IRELAND: Commemoration & Remembering Spot's
Tipperary also has alot of war memorial's and commemoration spots.
Spots and stop's and remembrance stone's where men, mostly men, had died in those spot's or from those area part's.
I stopped off at so many.
Felt right to.
Say thanks.
I would be driving down the road and pass one, decorated simply and respectfully, and would have to circle back and stop off and get out and say thanks and give whoever's name was on the wall some acknowledgement.
Always a thanks.
Give the moment something to think about and appreciate.
That their love of Ireland and their locality and life was worth defending.
For me.
For us.
For our country.
For Irishness.
And because of them.
Because of them, I could stand there and continue to call myself Irish.
It wasn't just a grey/green tile or circular bunch of stone's on a roadside.
I used to give them all acknowlegement & thanks.
Their sacrifice and contribution and bit.
More than a bit.
A life is not a bit.
A country like Ireland and our people aren't either.
So I had to say thanks & acknowledge them.
Some scenarios written on the plaques were tragic. Shocking.
And men seemed so grown up and young.
In comparison with today's babies, no offence.
It's not a judgement. Times were different and pressure's were pressure's.
Today's young might not have maturity but they do have pressure's.
But these men were so strong for men so young.
So in love with their own country.
So I used to follow the post signs and stop off at the stops not over look them.
Because of them my Irishness wasn't overlooked so I didn't and couldn't do the same when I was passing, these memory stone's and plaques not really, the cause and reason and reason to be Ireland and Irish.
What they were about, what they doing, why they did it, and how brave they all were!
Men with nothing mostly but a love for country and with full hearts.
A cause.
It was beyond true.
And I, as a Limerick girl, a woman, from a working class background, with a top level education, could stand there at a different time, and different era, and remember my Irishness because of them and connect to it.
Countrymen who were my country's men, and land men, and Irish men, and unworldly men, they might not have known about the Google World's of today, but some of the best men my country had ever made and could create, to protect her, for me, for a woman like me, so that I could stand there in front of those memory spots and remember them and their why, and feel and connect with that.
That why.
For our country.
A country we share in love and celebration.
UNASHAMEDLY!
AS SHE IS!
And for our country not to be a nothing, misused thing.
I felt their Ireland.
Their times. Their dances. Their ceilÃ's. Their clothes. Their music. Their live's.
And I loved it.
And I felt very young and new feeling it.
Their's had weight and tradition.
Lines of their face.
Hard-earned faces.
So much knowledge, and adventure's and experience's.

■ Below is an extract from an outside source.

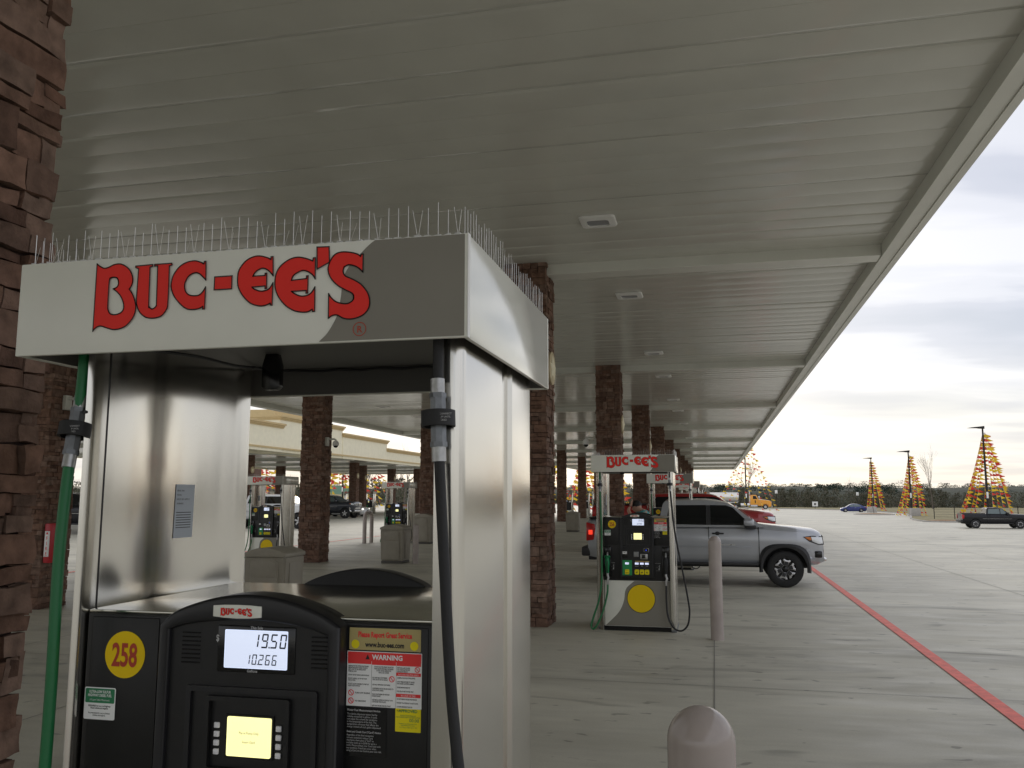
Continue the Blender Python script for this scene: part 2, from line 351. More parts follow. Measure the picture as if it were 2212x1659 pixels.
# sawn joints, red drain lines
g=MB()
jx=[-.05,5.35,7.85,13.2,19,-5.4,-8.1,-12.9,-17.2,-19.9,-22.6]
for x in jx:
    Yv=[-10+2.5*k for k in range(20)]
    if x>2.5: Yv=[y for y in Y if -10<=y<=100]
    for a,b in zip(Yv,Yv[1:]): g.quad((x-.0055,a,hgt(x,a)+.004),(x+.0055,a,hgt(x,a)+.004),(x+.0055,b,hgt(x,b)+.004),(x-.0055,b,hgt(x,b)+.004))
for y in (-2.0,8.57,24.6,40.5,52,66,78):
    Xv=[x for x in X if -36<=x<=60]
    for a,b in zip(Xv,Xv[1:]):
        if a<2.2 and y>36: continue
        w=.005 if y<30 else .010
        g.quad((a,y-w,hgt(a,y)+.0045),(b,y-w,hgt(b,y)+.0045),(b,y+w,hgt(b,y)+.0045),(a,y+w,hgt(a,y)+.0045))
struct(part('pavement_joints',g,'joint',smooth=False))
for x in (2.30,-14.78):
    g=MB(); Yv=[-12+2*k for k in range(60)]
    for a,b in zip(Yv,Yv[1:]): g.quad((x-.065,a,.008),(x+.065,a,.008),(x+.065,b,.008),(x-.065,b,.008))
    struct(part('painted_line',g,'red_paint',smooth=False))
# small oil marks and leaves on the slab
# ---------------------------------------------------------------- canopy
ROW=lambda k:2.1665+9.953*k
KS=range(-1,11)
CX0,CX1,CY0,CY1=-15.75,2.50,-15.,105.0
cn=thing('filling_station_canopy','long flat white metal canopy with ribbed soffit and cross beams over the fuel pumps','canopy',(0,0,0))
g=MB(); random.seed(3); y=CY0
xs=[CX0+.1+(CX1-.3-CX0)*i/9 for i in range(10)]
while y<CY1-.3:
    prof=[(0,5.106),(.003,5.100),(.06,5.0975),(.2,5.0950),(.34,5.0975),(.397,5.100),(.4,5.106)]
    tl=random.uniform(-.0036,.0036); ro=[]
    for x in xs:
        dz=random.uniform(-.0008,.0008)
        ro.append([g.bm.verts.new((x,y+a,b+(dz+tl*(a-.2)/.2 if .003<a<.397 else 0))) for a,b in prof])
    for A,B in zip(ro,ro[1:]):
        for k in range(6): g.bm.faces.new((A[k],B[k],B[k+1],A[k+1]))
    y+=.4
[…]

Live's earned and celebrated.
Light exercised out onto her land and her experience.
There was no shame.
No shame in being an Irish man.
It was a thing of celebration.
A cultural joy.
A joy.
I could feel their sunshine.
Their light.
Lives spend on land, morning until evening.
Wandering up and down land and hills in basking sun's. The smell of nature.
At young 20's age, they were men.
Grown-up men.
And there was no doubt in them protecting or defending their country.
Their first love.
Her.
These men were SO HUGE, to want to defend her and that and even at their own entireties cost.
Like she was worth investing in.
I was standing infront of the BEST'S men's memories I could think off and feel and experience.
And it made me answer to and call things inside of me doing that.
Thinking about stuff.
Me.
My country.
What it meant?
What it meant to me?
Did it mean something to me?
Was it important to them so much some of them never even made it to my age?
How lucky I was because of these men before me!
Because of them.
Their Ireland was worth dying for, which in term, and because of them,
made it my Ireland!
I was their inheriter!
And how was owning up to that?
These grown young men.
I was answering to them and me.
And my country and her identity and survival.
That they sacrificed for.
Defending and promoting her.
And I could feel their fun, agricultural live's.
Their joys.
And they stepped up.
For her and for me.
And I was there standing there. In my day and age. Because of them.
I had to stop of site's when I saw them.
Say my prayer of thanks.
Give them and the idea of them and what they did for me a think.
Standing there.
Because of them.
They were country men from small place's, but some of the biggest men I ever stopped to consider and acknowledge and take a moment to remember at their stops.
I can only imagine them now.
These simple but GIANT MEN!
No different to any Fianna or Fionn Mac Cumhaill or Oisin in old stories.
Nothing simple about it at all!
I can only imagine how Ireland and our line's received them! These men who were more than men at all!!
And how ready and supportive they still are for us, if we just have a moment to remember Her, and us, and them!